Mr. Swan says that the flattening of the heads of the Indians has no effect whatever, so far as he could see, upon their intellects; those whose heads are flattened and the reverse being equally smart and intelligent. "This flattening of the head appears to be a sort of mark of royalty, or badge of aristocracy, for their slaves are not permitted to treat their children thus."

In relation to the origin of the tribes of Oregon and Washington, Mr. Swan says: "There is no disputing the fact that they have occasionally received additions from the Asiatic side, although to what extent is not known. The prevailing northwest trade wind of the summer season renders it very easy for canoes to come over from the northeast Russian coast; and in evidence of the fact, I can state that, during my residence in the Territory, a canoe, with three sailors in her, who ran away from a vessel at Kodiak, arrived safe at Shoal-water Bay, after coming a distance of nearly eight hundred miles."

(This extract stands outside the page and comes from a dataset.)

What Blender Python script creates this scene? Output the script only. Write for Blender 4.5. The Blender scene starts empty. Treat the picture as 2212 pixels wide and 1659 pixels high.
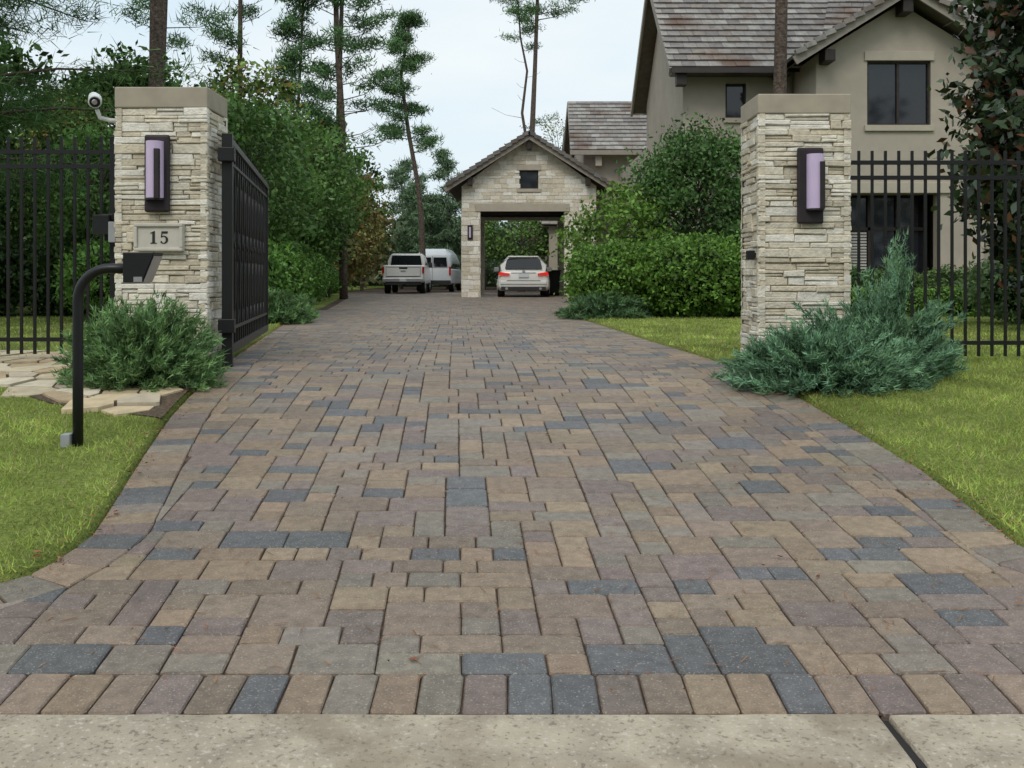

There then follow some singularly absurd remarks, in which Mr. Swan gives his opinion! that the whole of the Indians were created in America, which he backs up (?) by some nonsense from the silliest of books-Nott & Gliddon. After this, the reader will be quite prepared for Mr. Swan's opinion that the Indians cannot be Christianized until they are first civilized.

Mr. Swan seems to desire to be a skeptic, but not having information enough, he quotes from Nott & Gliddon such statements as that "the antiquities of America show it to have been peopled fifty thousand years ago!" On his own account, he states it as a good joke that there are some words that sound like Irish, and argues that we might as well call the Indians Irish as Asiatic; being apparently too innocent to know that the Celtic is an Asiatic language. Then the argument is, that if the Indians had come from Asia, they would have something Asiatic in their language or appearance, just as if they had not "something Asiatic" in both!

Mr. Swan's philosophy is terrible, but his detail of facts is interesting and pleasant. Ne sutor ultra crepidam.